§ RAW DATA:
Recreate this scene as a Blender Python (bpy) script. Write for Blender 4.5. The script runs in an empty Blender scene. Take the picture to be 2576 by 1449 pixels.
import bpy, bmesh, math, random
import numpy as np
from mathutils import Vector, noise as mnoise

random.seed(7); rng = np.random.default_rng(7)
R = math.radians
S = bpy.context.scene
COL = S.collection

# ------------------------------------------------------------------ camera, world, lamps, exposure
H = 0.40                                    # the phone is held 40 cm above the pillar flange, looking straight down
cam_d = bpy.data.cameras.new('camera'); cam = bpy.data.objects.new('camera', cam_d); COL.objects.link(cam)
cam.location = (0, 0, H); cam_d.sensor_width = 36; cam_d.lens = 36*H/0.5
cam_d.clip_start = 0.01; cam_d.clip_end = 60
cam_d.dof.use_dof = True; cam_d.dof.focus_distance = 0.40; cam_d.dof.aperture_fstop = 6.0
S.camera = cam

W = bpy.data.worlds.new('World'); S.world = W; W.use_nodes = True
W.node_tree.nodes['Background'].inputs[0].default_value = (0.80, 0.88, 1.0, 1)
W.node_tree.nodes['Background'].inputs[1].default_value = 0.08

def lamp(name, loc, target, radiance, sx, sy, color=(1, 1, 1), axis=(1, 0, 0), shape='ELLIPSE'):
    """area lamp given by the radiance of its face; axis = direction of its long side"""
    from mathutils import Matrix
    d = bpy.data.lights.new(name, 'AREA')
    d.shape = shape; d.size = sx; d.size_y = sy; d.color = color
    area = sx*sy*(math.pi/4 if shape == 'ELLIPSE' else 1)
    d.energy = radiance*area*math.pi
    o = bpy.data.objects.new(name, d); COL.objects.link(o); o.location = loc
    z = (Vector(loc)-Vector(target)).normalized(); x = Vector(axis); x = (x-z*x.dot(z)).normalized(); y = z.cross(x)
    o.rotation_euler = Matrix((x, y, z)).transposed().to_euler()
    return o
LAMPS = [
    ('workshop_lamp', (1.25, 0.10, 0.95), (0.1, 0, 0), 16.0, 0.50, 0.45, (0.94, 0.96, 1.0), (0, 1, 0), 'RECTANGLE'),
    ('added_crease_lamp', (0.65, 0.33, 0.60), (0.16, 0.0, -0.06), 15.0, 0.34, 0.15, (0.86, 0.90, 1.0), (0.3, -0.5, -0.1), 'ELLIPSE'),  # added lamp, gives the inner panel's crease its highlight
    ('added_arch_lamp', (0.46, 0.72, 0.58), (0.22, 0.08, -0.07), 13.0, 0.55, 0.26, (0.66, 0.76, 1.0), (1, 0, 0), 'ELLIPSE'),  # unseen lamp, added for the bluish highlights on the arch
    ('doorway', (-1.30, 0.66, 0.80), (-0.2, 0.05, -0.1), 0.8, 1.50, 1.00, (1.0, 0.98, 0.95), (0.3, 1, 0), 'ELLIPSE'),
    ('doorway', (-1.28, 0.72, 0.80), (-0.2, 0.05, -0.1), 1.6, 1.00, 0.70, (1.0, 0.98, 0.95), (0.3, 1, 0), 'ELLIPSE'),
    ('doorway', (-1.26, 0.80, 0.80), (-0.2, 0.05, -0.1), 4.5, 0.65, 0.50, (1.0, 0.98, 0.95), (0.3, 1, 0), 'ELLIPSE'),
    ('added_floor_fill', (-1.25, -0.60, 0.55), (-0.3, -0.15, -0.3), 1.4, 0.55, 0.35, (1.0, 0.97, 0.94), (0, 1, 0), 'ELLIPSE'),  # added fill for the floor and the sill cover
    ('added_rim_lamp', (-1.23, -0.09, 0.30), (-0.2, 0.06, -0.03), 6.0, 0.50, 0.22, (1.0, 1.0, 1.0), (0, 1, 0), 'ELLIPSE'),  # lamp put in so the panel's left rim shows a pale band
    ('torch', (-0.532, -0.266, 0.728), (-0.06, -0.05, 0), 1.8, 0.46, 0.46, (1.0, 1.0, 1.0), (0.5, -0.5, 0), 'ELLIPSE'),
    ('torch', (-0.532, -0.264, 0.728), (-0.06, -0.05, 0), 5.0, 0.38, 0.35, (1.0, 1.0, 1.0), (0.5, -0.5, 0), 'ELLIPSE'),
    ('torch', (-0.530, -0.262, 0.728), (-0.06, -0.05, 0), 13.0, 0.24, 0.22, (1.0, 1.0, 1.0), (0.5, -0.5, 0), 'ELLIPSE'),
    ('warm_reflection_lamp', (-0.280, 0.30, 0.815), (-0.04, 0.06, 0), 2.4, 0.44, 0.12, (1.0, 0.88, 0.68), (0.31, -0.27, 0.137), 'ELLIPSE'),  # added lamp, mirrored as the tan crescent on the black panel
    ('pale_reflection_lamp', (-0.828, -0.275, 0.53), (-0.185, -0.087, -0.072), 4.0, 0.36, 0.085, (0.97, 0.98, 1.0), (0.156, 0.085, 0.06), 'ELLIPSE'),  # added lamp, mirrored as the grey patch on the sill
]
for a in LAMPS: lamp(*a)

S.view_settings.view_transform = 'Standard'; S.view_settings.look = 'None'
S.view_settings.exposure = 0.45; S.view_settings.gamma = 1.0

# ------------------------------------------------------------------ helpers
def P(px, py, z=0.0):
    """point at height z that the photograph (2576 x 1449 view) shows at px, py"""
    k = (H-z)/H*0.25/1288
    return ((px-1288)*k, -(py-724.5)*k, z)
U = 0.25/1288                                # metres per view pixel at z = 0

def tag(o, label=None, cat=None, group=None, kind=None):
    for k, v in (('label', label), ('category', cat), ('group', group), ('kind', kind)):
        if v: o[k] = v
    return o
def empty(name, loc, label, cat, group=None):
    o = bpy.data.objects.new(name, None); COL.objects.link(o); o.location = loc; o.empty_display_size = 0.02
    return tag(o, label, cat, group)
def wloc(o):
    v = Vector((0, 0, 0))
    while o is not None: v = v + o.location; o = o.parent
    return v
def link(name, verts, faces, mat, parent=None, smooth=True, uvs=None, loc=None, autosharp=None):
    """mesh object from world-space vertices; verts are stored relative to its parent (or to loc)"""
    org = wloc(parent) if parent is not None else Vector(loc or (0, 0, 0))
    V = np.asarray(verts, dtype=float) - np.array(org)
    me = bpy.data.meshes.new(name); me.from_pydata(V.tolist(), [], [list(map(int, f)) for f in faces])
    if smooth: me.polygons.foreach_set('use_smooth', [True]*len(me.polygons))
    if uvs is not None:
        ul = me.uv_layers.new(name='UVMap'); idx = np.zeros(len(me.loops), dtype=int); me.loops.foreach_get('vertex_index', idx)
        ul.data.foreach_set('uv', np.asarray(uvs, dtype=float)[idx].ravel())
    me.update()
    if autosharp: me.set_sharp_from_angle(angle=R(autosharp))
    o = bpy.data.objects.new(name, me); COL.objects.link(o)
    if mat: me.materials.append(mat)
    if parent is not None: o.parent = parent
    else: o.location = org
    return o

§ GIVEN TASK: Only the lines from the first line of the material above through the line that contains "W.node_tree.nodes['Background'].inputs[1].default_value = 0.08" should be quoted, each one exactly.

§ THE OUTPUT:
Recreate this scene as a Blender Python (bpy) script. Write for Blender 4.5. The script runs in an empty Blender scene. Take the picture to be 2576 by 1449 pixels.
import bpy, bmesh, math, random
import numpy as np
from mathutils import Vector, noise as mnoise

random.seed(7); rng = np.random.default_rng(7)
R = math.radians
S = bpy.context.scene
COL = S.collection

# ------------------------------------------------------------------ camera, world, lamps, exposure
H = 0.40                                    # the phone is held 40 cm above the pillar flange, looking straight down
cam_d = bpy.data.cameras.new('camera'); cam = bpy.data.objects.new('camera', cam_d); COL.objects.link(cam)
cam.location = (0, 0, H); cam_d.sensor_width = 36; cam_d.lens = 36*H/0.5
cam_d.clip_start = 0.01; cam_d.clip_end = 60
cam_d.dof.use_dof = True; cam_d.dof.focus_distance = 0.40; cam_d.dof.aperture_fstop = 6.0
S.camera = cam

W = bpy.data.worlds.new('World'); S.world = W; W.use_nodes = True
W.node_tree.nodes['Background'].inputs[0].default_value = (0.80, 0.88, 1.0, 1)
W.node_tree.nodes['Background'].inputs[1].default_value = 0.08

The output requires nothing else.